-- Directions for this task --
Every line from the first one to the line containing "COL = SC.collection" should be echoed exactly; leave out the rest.

START Data lines

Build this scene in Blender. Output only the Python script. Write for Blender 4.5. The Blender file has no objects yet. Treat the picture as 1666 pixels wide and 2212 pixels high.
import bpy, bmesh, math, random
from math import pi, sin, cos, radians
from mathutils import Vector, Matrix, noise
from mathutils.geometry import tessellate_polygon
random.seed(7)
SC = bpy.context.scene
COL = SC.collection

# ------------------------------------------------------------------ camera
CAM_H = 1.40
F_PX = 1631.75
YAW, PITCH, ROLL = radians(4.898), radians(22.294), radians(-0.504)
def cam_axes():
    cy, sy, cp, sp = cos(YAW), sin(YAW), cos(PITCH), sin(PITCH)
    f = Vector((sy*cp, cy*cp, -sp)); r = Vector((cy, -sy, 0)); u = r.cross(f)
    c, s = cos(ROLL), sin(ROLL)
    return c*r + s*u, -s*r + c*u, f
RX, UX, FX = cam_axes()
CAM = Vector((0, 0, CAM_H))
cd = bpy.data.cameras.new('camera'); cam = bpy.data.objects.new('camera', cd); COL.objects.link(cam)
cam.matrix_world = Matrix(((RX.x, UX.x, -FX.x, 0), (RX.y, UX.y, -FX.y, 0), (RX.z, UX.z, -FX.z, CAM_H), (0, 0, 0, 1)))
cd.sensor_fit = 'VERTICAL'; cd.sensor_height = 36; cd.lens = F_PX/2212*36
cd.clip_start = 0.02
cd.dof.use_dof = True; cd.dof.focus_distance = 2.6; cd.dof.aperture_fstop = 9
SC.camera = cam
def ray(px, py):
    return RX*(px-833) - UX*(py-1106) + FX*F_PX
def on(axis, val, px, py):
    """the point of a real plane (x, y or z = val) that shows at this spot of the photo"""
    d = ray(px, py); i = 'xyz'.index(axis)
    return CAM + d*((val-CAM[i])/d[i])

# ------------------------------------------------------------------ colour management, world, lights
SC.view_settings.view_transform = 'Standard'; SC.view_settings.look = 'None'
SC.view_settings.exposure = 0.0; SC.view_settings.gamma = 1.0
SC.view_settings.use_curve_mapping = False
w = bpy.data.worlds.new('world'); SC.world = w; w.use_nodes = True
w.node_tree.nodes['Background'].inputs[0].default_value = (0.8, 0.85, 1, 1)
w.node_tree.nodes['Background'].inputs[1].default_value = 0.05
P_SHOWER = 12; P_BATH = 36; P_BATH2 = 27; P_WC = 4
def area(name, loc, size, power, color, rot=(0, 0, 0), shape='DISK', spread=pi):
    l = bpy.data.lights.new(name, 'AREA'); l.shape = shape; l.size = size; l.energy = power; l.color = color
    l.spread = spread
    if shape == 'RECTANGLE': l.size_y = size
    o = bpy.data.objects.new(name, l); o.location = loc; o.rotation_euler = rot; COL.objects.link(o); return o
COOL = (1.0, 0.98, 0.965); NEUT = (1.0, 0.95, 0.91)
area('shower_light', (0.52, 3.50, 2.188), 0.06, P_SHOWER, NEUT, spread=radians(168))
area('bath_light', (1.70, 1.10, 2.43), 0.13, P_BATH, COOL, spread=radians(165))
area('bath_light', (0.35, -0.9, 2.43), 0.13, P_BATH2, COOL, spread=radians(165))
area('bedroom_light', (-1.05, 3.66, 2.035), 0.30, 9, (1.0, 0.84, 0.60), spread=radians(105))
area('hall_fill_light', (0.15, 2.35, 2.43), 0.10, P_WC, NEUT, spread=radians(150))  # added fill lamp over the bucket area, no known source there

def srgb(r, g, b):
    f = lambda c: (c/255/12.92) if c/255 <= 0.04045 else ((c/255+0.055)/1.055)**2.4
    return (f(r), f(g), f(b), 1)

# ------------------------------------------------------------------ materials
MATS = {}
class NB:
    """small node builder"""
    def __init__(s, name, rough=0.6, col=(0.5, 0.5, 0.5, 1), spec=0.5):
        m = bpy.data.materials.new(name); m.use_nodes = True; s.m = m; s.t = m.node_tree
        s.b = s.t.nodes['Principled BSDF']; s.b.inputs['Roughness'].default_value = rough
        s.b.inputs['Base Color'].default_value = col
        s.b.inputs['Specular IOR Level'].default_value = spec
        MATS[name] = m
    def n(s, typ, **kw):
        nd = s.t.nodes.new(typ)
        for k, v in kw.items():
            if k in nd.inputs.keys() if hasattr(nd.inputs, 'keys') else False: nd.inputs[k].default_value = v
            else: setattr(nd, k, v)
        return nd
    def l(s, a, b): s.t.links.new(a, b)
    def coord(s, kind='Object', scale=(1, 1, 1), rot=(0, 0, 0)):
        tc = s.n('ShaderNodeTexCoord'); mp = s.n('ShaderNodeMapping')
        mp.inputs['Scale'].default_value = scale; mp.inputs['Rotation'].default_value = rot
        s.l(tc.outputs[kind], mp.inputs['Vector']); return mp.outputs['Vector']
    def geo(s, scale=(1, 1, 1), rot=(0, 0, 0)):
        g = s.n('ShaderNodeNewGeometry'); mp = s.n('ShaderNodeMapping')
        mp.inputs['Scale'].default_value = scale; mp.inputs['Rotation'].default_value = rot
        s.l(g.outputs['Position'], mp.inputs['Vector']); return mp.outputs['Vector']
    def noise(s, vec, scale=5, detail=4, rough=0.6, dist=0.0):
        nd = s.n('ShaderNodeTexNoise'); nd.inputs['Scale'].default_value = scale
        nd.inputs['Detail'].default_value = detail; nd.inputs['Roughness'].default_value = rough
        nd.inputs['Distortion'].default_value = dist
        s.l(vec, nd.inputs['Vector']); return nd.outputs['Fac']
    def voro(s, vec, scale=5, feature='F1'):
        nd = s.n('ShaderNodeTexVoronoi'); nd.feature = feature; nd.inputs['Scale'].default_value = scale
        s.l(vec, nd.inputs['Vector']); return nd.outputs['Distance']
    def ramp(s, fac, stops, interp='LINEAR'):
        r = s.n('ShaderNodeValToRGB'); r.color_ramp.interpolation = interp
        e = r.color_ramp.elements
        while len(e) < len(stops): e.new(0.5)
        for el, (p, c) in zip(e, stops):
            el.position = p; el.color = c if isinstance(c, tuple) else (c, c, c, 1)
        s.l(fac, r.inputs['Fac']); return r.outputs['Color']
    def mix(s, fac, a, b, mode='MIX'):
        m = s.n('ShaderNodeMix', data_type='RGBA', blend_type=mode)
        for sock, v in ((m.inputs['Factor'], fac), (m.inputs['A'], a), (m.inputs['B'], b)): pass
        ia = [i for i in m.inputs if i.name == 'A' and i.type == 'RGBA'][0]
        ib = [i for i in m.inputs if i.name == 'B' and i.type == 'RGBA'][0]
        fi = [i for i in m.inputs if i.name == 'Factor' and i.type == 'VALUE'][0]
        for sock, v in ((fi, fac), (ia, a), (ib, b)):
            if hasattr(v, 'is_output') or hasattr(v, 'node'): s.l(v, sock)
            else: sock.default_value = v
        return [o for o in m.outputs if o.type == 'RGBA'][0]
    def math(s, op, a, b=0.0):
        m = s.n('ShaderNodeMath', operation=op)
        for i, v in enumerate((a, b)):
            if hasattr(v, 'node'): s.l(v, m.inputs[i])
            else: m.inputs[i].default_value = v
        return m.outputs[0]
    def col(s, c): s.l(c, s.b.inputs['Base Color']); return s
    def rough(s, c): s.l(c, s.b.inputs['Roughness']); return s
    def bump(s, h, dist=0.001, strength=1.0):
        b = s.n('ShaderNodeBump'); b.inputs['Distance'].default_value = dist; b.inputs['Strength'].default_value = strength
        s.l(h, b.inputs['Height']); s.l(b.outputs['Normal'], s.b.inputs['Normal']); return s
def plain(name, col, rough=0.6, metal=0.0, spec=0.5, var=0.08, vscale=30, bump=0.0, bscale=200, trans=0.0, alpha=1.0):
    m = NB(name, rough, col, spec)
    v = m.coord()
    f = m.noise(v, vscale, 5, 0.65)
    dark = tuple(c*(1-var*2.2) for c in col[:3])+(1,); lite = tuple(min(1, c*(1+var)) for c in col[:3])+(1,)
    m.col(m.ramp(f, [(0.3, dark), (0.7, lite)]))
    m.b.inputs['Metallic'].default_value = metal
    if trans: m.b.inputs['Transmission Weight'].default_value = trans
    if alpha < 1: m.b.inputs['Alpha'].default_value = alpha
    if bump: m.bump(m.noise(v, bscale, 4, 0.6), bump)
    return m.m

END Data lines

-- Task result --
Build this scene in Blender. Output only the Python script. Write for Blender 4.5. The Blender file has no objects yet. Treat the picture as 1666 pixels wide and 2212 pixels high.
import bpy, bmesh, math, random
from math import pi, sin, cos, radians
from mathutils import Vector, Matrix, noise
from mathutils.geometry import tessellate_polygon
random.seed(7)
SC = bpy.context.scene
COL = SC.collection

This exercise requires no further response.